Records with scene code
§ §

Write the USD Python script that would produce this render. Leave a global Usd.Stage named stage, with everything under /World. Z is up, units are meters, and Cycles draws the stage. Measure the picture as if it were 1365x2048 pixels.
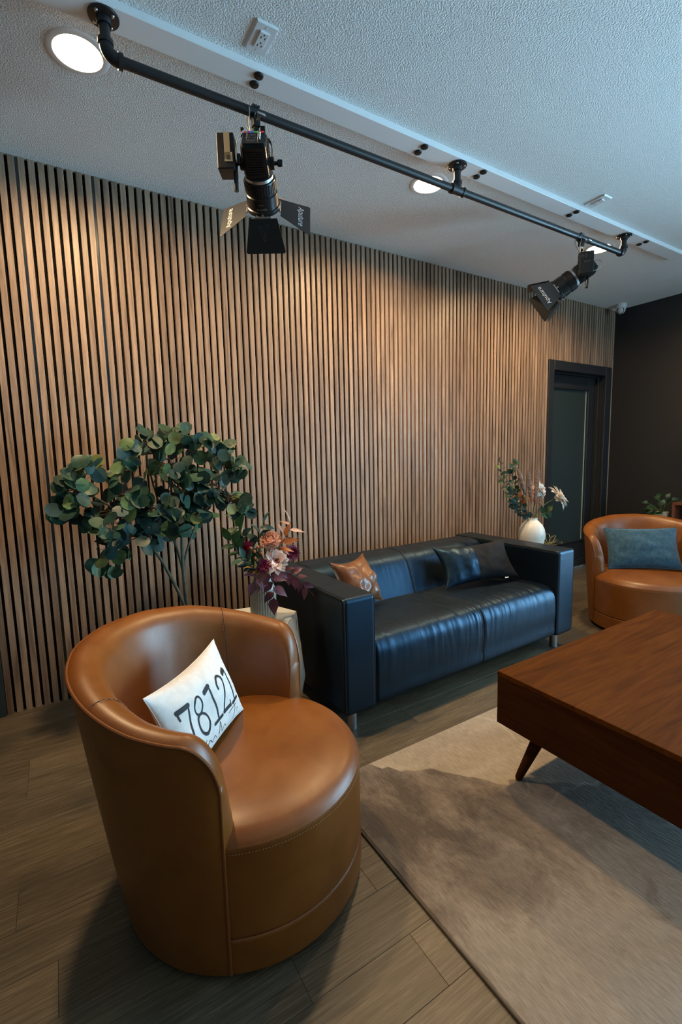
import math, random
import numpy as np
import trimesh
import shapely.geometry as sg
from shapely.ops import unary_union
import manifold3d
import usdkit, meshkit
from pxr import Usd, UsdGeom, UsdLux, UsdShade, Gf, Sdf, Vt

stage = Usd.Stage.CreateInMemory()
UsdGeom.SetStageUpAxis(stage, 'Z')
UsdGeom.SetStageMetersPerUnit(stage, 1.0)
UsdGeom.Xform.Define(stage, '/World')
UsdGeom.Scope.Define(stage, '/World/Looks')
PI = math.pi
rng = random.Random(7)
nrng = np.random.RandomState(11)

# ------------------------------------------------------------------ camera
CAM_F, YAW, PITCH, ROLL, CAM_POS = 927.166, 31.43004, -6.89789, -1.42056, (0.0, -2.83389, 1.28413)
EXPOSURE = 0.25
def camera():
    y, p, r = map(math.radians, (YAW, PITCH, ROLL))
    fwd = np.array([math.sin(y) * math.cos(p), math.cos(y) * math.cos(p), math.sin(p)])
    right = np.array([math.cos(y), -math.sin(y), 0.0]); up = np.cross(right, fwd)
    r2 = math.cos(r) * right + math.sin(r) * up; u2 = -math.sin(r) * right + math.cos(r) * up
    m = np.eye(4); m[0, :3], m[1, :3], m[2, :3], m[3, :3] = r2, u2, -fwd, CAM_POS
    c = UsdGeom.Camera.Define(stage, '/World/camera')
    c.AddTransformOp().Set(Gf.Matrix4d(*m.ravel().tolist()))
    c.CreateHorizontalApertureAttr(24.0); c.CreateVerticalApertureAttr(24.0 * 2048 / 1365)
    c.CreateFocalLengthAttr(24.0 * CAM_F / 1365)
    c.CreateClippingRangeAttr(Gf.Vec2f(0.05, 200.0))
    c.CreateExposureAttr(EXPOSURE)
camera()

# ------------------------------------------------------------------ lights: daylight sky, window daylight (the ceiling lamps carry their own)
DAY = (0.40, 0.74, 1.0)
LAMP = (1.0, 0.67, 0.35)
LAMP_POWER = 680.0
DAY_POWER = 17.0
sky = UsdLux.DomeLight.Define(stage, '/World/sky')
sky.CreateColorAttr(Gf.Vec3f(*DAY)); sky.CreateIntensityAttr(0.9)
CEIL = 2.74
ROOM = dict(x0=-2.6, x1=5.22, y0=-5.2, y1=0.0)
WIN = [(3.5, 4.9)]           # windows in the wall behind the camera, x ranges
WZ = (0.35, 2.35)
WINR = (-4.60, -2.00); WRZ = (0.12, 2.42)   # glazed opening in the right wall, y range
for i, (a, b) in enumerate(WIN):
    l = UsdLux.RectLight.Define(stage, '/World/window_daylight' + ('_%03d' % i if i else ''))
    l.CreateWidthAttr(b - a); l.CreateHeightAttr(WZ[1] - WZ[0]); l.CreateColorAttr(Gf.Vec3f(*DAY)); l.CreateIntensityAttr(DAY_POWER * 0.4)
    l.CreateNormalizeAttr(False)
    # RectLight shines along its -Z: turn it so that -Z points to +y (into the room)
    l.AddTranslateOp().Set(Gf.Vec3d((a + b) / 2, ROOM['y0'] - 0.32, sum(WZ) / 2)); l.AddRotateXOp().Set(90.0)

l = UsdLux.RectLight.Define(stage, '/World/side_window_daylight')
l.CreateWidthAttr(WINR[1] - WINR[0]); l.CreateHeightAttr(WRZ[1] - WRZ[0]); l.CreateColorAttr(Gf.Vec3f(*DAY)); l.CreateIntensityAttr(DAY_POWER)
l.CreateNormalizeAttr(False)
l.AddTranslateOp().Set(Gf.Vec3d(5.22 + 0.30, sum(WINR) / 2, sum(WRZ) / 2)); l.AddRotateZOp().Set(90.0); l.AddRotateXOp().Set(90.0)

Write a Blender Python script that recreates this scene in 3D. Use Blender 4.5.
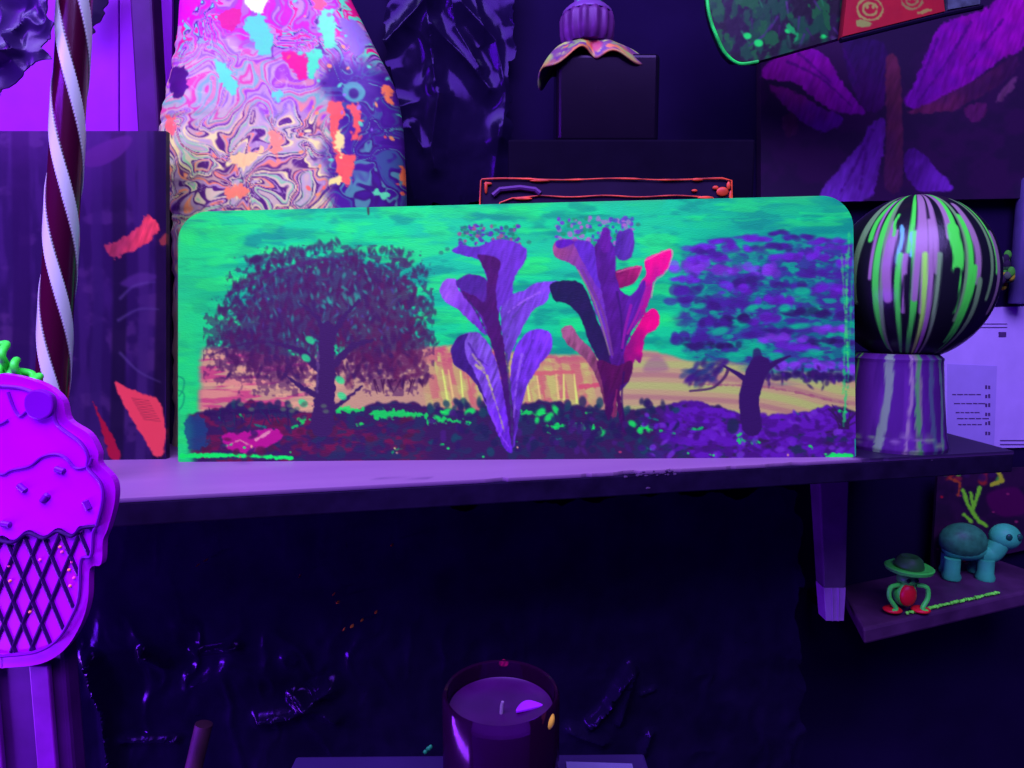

§ §

**PROBLEM TO SOLVE**
Write out the lines from the start of the material to the line with "nrng = np.random.RandomState(11)", inclusive and exactly. Skip the pictures.

**FINAL RESULT**
Write the USD Python script that would produce this render. Leave a global Usd.Stage named stage, with everything under /World. Z is up, units are meters, and Cycles draws the stage. Measure the picture as if it were 1365x2048 pixels.
import math, random
import numpy as np
import trimesh
import shapely.geometry as sg
from shapely.ops import unary_union
import manifold3d
import usdkit, meshkit
from pxr import Usd, UsdGeom, UsdLux, UsdShade, Gf, Sdf, Vt

stage = Usd.Stage.CreateInMemory()
UsdGeom.SetStageUpAxis(stage, 'Z')
UsdGeom.SetStageMetersPerUnit(stage, 1.0)
UsdGeom.Xform.Define(stage, '/World')
UsdGeom.Scope.Define(stage, '/World/Looks')
PI = math.pi
rng = random.Random(7)
nrng = np.random.RandomState(11)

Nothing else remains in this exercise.